Tabela 2 – Apuração do cumprimento da Regra de Ouro ao fim de 2019 (R$ bilhões)
Cotejando-se as receitas de operações de crédito consideradas (R$ 1.057 bilhões) e despesas de capital executadas (R$ 872 bilhões), houve desequilíbrio de R$ 185 bilhões, o que não se coaduna com o postulado da Regra de Ouro. No entanto, como já informado, a Constituição permite que o Congresso Nacional (CN) autorize excepcionalmente essa situação, o que ocorreu em 2019. Como o excesso de R$ 185 bilhões não ultrapassou o limite da autorização parlamentar (R$ 249 bilhões), considera-se cumprida a norma constitucional.
A mesma Lei 13.843/2019 autorizou a realização de despesas correntes, com finalidade específica, custeadas pelo excesso de operações de crédito. Nesses termos, foram autorizadas despesas no valor de R$ 249 bilhões, das quais R$ 241 bilhões foram pagos em 2019, não se detectando desvio de finalidade na execução desses recursos.
Ressalte-se que a formatação da Regra de Ouro brasileira vinha possibilitando o cumprimento formal do art. 167, inciso III, da CF/1988, mesmo em cenário fiscal deficitário com significativa redução de investimentos e inversões financeiras da União, como se verifica no gráfico a seguir.
Gráfico 1 – Investimentos e inversões financeiras versus resultado primário do governo central (R$ bilhões)
Nota: Valores de fev 2020.
Assim, a redução de investimentos e inversões financeiras conjugada com seguidos deficit fiscais conduziriam ao desequilíbrio da Regra de Ouro.

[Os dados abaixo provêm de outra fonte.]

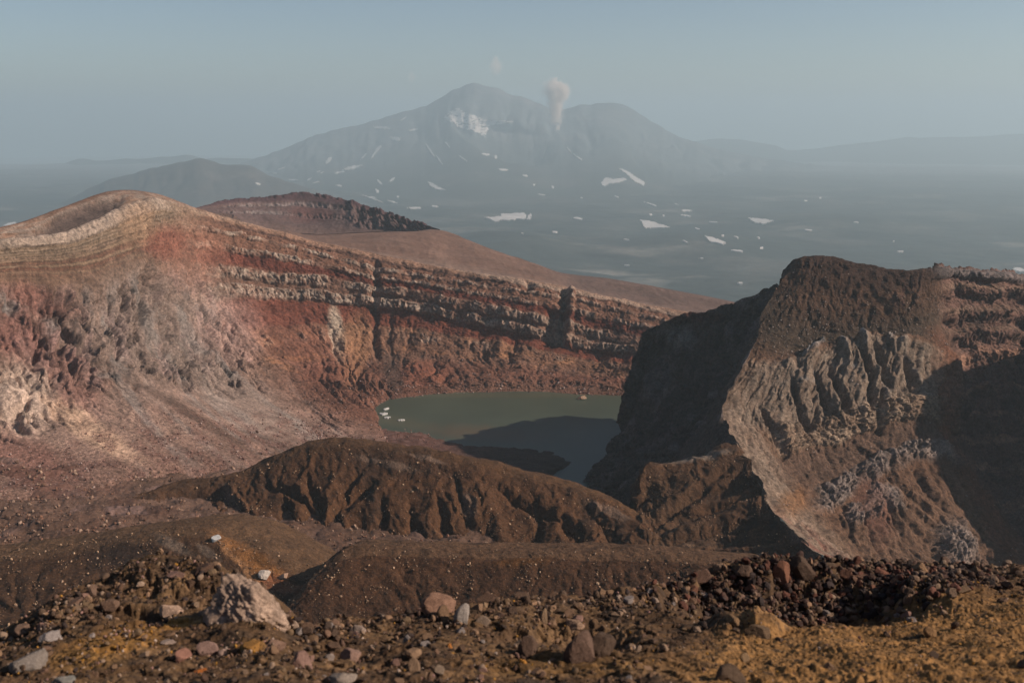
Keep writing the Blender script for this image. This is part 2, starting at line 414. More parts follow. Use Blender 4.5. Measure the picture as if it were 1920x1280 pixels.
# minerals
brown, red, grey, rust = A(106, 76, 62), A(96, 50, 36), A(150, 132, 118), A(110, 76, 58)
C = np.broadcast_to(brown, w.P.shape).copy()
C = mix(C, A(128, 96, 78), band(V, 0.9, 2.25, 0.12))
C = mix(C, A(108, 74, 58), band(Vw, 2.4, 3.9, 0.2))
C = mix(C, A(92, 46, 34), band(Vw, 3.5, 3.9, 0.1) * ss(U, 4.4, 6))
C = mix(C, red, band(Vw, 4.98, 5.95, 0.06) * ss(U, 5.2, 6.4))
C = mix(C, rust, band(Vw, 5.95, 6.9, 0.15) * 0.8)
C = mix(C, A(134, 92, 64), band(Vw, 6.0, 7.2, 0.2) * ss(fbm(S / 26, T / 14, 23, 4), 0.05, 0.35) * far)
C = mix(C, A(100, 64, 50), ss(Vw, 6.9, 7.4) * far)
C = mix(C, A(104, 72, 58), ss(Vw, 7.5, 8.5) * far * ss(U, 8, 9.5))
stone = (cliff + led1 + led2 * 0.9 + low * 0.6).clip(0, 1) * far * (1 - ss(U, 8.2, 10.5) * 0.4)
C = mix(C, grey, stone * ss(fbm(S / 7, T / 5, 6, 5) + 0.10, -0.3, 0.35) * (0.55 + 0.45 * ss(c1[1], 0.03, 0.2)))
C = mix(C, A(86, 60, 50), band(V, 2.25, 2.46, 0.06) * far)
# left wall colours
Lm = left
C = mix(C, A(132, 112, 94), Lm * band(V, 1.8, 3.0, 0.3))
C = mix(C, A(128, 105, 84), Lm * ss(np.sin(Vw * 21 + 1) + 1.2 * fbm(S / 22, V * 5, 4, 4), 0.2, 0.8) * band(V, 2.0, 3.7, 0.2) * 0.85)
C = mix(C, A(92, 72, 58), Lm * ss(np.sin(Vw * 47) + 0.7 * fbm(S / 30, V * 3, 2, 3) + 0.8 * fbm(S / 12, V * 8, 5, 4), 0.4, 0.9) * band(V, 2.2, 4.0, 0.2) * 0.85)
C = mix(C, A(110, 84, 68), Lm * band(Vw, 3.6, 4.6, 0.3) * 0.9)
C = mix(C, A(138, 120, 108), Lm * band(V, 1.0, 2.05, 0.08) * ss(fbm(S / 20, V * 6, 3, 3), -0.3, 0.2))
C = mix(C, A(164, 144, 130), lip * 0.75)
C = mix(C, A(92, 76, 70), w.spot(150, 402, 75, 16, -22, 0.3, 0.3) * ss(V, 0.9, 1.0))  # darker patch painted in as the shade of the hollow
C = mix(C, A(136, 110, 98), cm * 0.85)
C = mix(C, A(122, 118, 116), cm * ss(fbm(S / 24, T / 60, 41, 4), 0.0, 0.3) * 0.85)
C = mix(C, A(156, 124, 118), cm * ss(fbm(S / 20, T / 50, 51, 4), 0.1, 0.35) * 0.8)
C = mix(C, A(150, 120, 106), Lm * ss(V, 6.8, 7.4))
C = mix(C, A(144, 128, 120), Lm * ss(V, 6.8, 7.4) * ss(fbm(S / 26 + T / 90, T / 160, 61, 4), 0.0, 0.3))
C = mix(C, A(120, 84, 70), Lm * ss(V, 7.6, 9.0) * 0.6)
C = mix(C, A(136, 84, 74), np.maximum(w.spot(35, 625, 50, 40), w.spot(80, 560, 70, 22, 15)) * 0.6)
C = mix(C, A(150, 104, 94), w.spot(110, 680, 45, 110, -38) * 0.6)
C = mix(C, A(206, 178, 160), w.spot(40, 740, 55, 65, -10) * 0.85)
C = mix(C, A(204, 166, 138), w.spot(170, 805, 95, 20, 33) * 0.85)
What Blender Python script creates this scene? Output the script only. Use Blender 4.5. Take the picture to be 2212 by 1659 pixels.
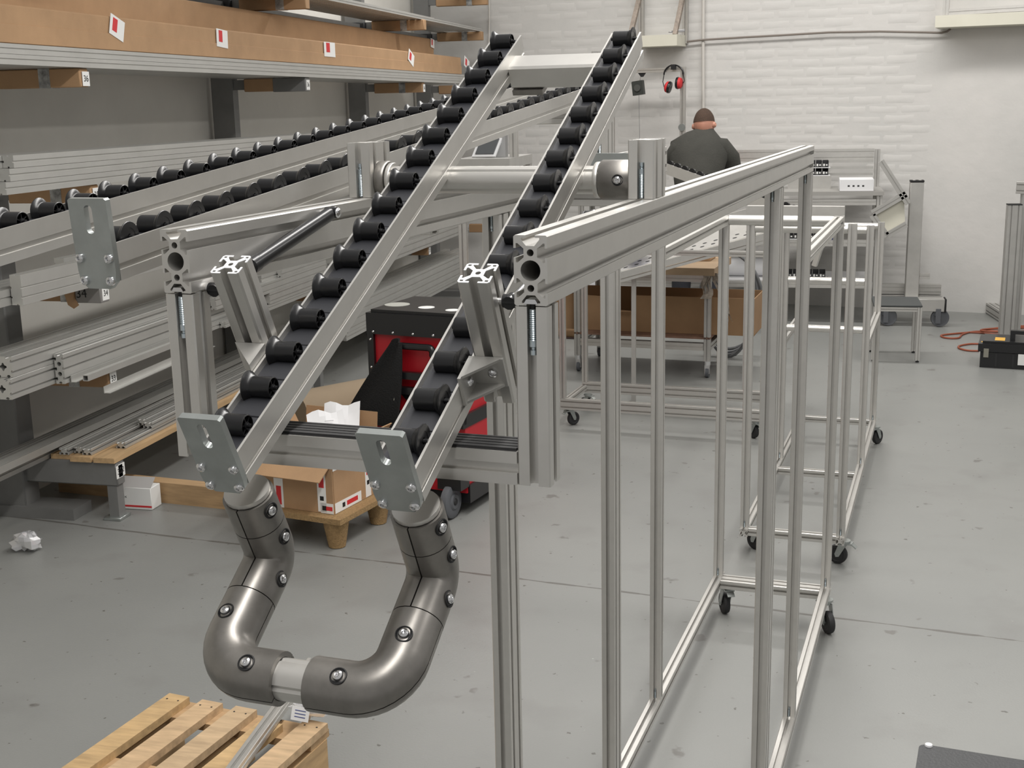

No entanto, o equilíbrio formal da regra perdurou até 2018, graças a dois principais fatores: o ingresso de receitas financeiras não recorrentes e o amplo conceito de despesas de capital, que abrange as amortizações, além dos investimentos e das inversões financeiras.
O ingresso de receitas financeiras não recorrentes, com destaque para o resultado positivo do Banco Central (Bacen) e os pagamentos antecipados do Banco Nacional de Desenvolvimento Econômico e Social (BNDES) por empréstimos anteriores, foi decisivo para o cumprimento formal da Regra de Ouro, notadamente nos exercícios de 2016 a 2018. Os pagamentos antecipados do Bacen favoreceram o cumprimento formal da Regra de Ouro, pois os recursos foram utilizados para executar despesas com amortizações (tipo de despesa de capital) ou outras despesas financeiras (como juros da dívida), liberando fontes para o custeio de outras despesas de capital.
No entanto, com a escassez dos recursos a serem pagos antecipadamente pelo BNDES e as restrições impostas pela Lei 13.820/2019 às transferências de resultados do Bacen ao Tesouro Nacional, a União tende a não mais contar com recursos tão volumosos para equilibrar formalmente a Regra de Ouro. Assim, o Tesouro Nacional projeta que as operações de crédito excedam as despesas de capital pelo menos até o exercício de 2026.